The move marks the second memory maker to enter the SSD market in as many weeks. On November 28, Micron Technology Inc. moved into the SSD market with 1.8-inch and 2.5-inch form factors for notebook and desktop computing applications in 32-GByte and 64-GByte densities, and an embedded USB form factor, ranging in density from 1-GByte to 8-GByte of storage.
Toshiba’s first SSDs target computers and offer three capacities, 32-GByte, 64-GByte and 128-GByte, in three form factors, an embedded module, and 1.8-inch and 2.5-inch drive enclosures. Toshiba said its use of MLC NAND is what allowed it to reach densities as high as 128-GByte in a 1.8-inch form factor.

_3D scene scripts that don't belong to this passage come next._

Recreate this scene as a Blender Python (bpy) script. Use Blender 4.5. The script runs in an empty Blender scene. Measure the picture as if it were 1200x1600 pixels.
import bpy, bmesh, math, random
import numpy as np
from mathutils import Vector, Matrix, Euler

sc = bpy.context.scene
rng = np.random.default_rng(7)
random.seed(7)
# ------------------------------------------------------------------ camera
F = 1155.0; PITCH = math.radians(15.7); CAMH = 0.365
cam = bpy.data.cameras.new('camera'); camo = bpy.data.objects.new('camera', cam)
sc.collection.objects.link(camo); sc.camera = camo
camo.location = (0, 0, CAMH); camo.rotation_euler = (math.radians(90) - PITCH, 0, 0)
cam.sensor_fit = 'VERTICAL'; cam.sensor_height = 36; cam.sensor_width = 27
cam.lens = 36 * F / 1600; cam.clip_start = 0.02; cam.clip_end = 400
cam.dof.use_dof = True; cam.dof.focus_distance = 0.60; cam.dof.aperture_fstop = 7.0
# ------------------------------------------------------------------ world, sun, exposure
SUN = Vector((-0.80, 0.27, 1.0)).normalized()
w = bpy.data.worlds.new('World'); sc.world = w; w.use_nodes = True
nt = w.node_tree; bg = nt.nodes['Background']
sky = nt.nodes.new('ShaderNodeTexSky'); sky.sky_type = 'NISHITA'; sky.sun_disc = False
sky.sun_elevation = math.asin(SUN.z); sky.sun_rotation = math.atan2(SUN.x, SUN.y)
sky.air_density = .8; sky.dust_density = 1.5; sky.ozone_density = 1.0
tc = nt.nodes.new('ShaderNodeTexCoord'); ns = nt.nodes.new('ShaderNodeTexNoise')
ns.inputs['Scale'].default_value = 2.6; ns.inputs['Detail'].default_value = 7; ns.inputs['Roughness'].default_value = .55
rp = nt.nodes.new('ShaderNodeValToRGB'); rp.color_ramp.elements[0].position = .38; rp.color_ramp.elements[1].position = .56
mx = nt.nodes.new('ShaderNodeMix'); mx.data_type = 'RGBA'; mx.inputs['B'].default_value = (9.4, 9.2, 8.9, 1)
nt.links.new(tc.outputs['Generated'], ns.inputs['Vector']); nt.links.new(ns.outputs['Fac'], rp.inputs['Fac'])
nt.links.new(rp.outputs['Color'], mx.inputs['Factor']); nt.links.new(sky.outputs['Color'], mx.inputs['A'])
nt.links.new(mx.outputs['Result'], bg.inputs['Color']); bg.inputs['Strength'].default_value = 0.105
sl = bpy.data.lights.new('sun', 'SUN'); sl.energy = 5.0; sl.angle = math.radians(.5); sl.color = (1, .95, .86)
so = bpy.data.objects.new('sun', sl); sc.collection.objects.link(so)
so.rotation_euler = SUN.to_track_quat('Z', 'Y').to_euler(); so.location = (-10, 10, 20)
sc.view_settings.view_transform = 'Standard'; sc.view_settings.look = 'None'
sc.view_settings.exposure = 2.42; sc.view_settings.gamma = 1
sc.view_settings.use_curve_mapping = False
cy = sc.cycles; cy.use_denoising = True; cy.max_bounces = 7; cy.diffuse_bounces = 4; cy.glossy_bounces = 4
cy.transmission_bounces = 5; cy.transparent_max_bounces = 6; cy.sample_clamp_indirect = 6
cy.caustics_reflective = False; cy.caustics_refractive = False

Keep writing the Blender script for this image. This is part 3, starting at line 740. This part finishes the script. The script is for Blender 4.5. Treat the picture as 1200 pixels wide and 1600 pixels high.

The products use NAND flash memory fabricated with 56-nm process technology, along with controller chips and DRAM, on a 70.6-mm x 53.6-mm x 3-mm platform. The maximum read speed is 100-MByte per second, and the maximum write speed is 40-MByte per second with the SATA II interface, which is compliant with a high-speed serial interface. The rated operating life is 1,000,000 hours, Toshiba claimed.
Toshiba will showcase the SSDs at the Consumer Electronics Show in Las Vegas, from January 7 to 10, 2008. Samples and mass production are planned to follow in Q1. the company did not release pricing information.